XBMC Running On Raspberry Pi 177
jones_supa writes "The Raspberry Pi Foundation has a news release about Raspberry Pi running XBMC smoothly, turning the board into a media center the size of deck of cards. Looking at Pi's low price, small size and hardware 1080p support, this could make an interesting HTPC project. Included is a video demonstration of the setup. For this to be possible, the XBMC team created a customized version that targets the beefier Raspberry Pi model."
Re:Impressive hardware (Score:3, Insightful)
What on earth are we talking about here? Is it the ability to display a UI, or the ability to decode H.264 at that resolution? They are very different things.
Audio and video format support? (Score:5, Insightful)
I know that the Raspberry Pi is specifically advertised as supporting hardware decoding of H.264 up to 1080p30 at up to 40 Mbps. What I want to know is if it also supports VC-1 and MPEG-2 decoding at the same resolutions and data rates. I know that the underlying SoC has this capability, but will it be blocked or omitted from the SDK for licensing/patent reasons? Any of these three codecs can be found on Blu-Rays, and transcoding the rips to H.264 would reduce the quality.

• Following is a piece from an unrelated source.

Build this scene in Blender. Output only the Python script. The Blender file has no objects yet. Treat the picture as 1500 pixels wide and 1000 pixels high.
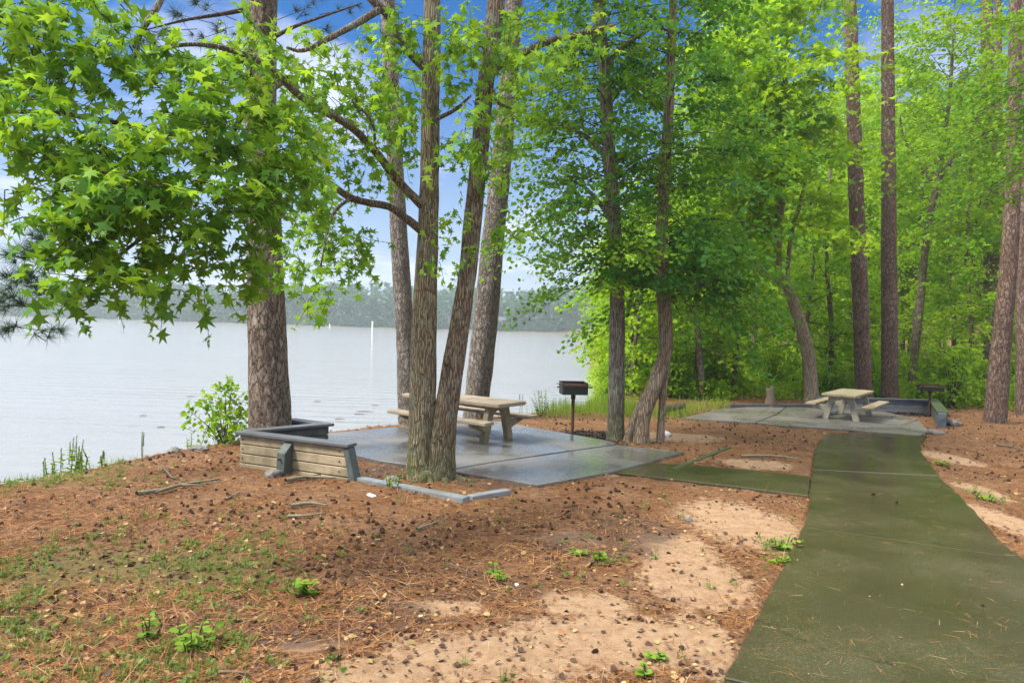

Also, what about bitstreaming the HD audio codecs (Dolby TrueHD and DTS-HD MA) over HDMI 1.3? I know Raspberry Pi didn't want to pay for audio decoding licenses, but simply sending the raw bitstream to a receiver over the HDMI link shouldn't present any licensing issues (and is the best quality method to use anyway).
For the Raspberry Pi to be a good media streamer, it needs to be able to do these things.
Re:Excellent (Score:5, Insightful)
Re:Impressive hardware (Score:4, Insightful)
How is he missing the point? The iPhone 4S is more expensive due to having many more features than the Pi (touchscreen, gps, cell radio, wifi, internal storage, more RAM, Bluetooth, wifi, built-in camera, etc.). Also it's GPU is constrained by power restrictions due to battery life. Comparing the two is dishonestdishonest and not analogous.
Also the only reason this can be sold art $25 is heavy subsidizing by Broadcom. Again making this a dishonest comparison.
Re:Excellent (Score:4, Insightful)
Because the storage devices are centralized, at least in my case with a media server in the basement.
The TVs and sound systems in each bedroom are NOT thousands of dollars. You can get 40" 1080p systems for around $300 now. Cheaper if you can deal with 720p.
Now, for under $50 (includes case, power supply, etc.) I can pop a box on the back of the TV to access everything I have centrally stored (400+ movies, 200+ TV episodes, 100+ short animations, 1,000+ music/audio) in each room. And if their Hulu and Amazon Prime plug-ins for XMBC work as well, get all that.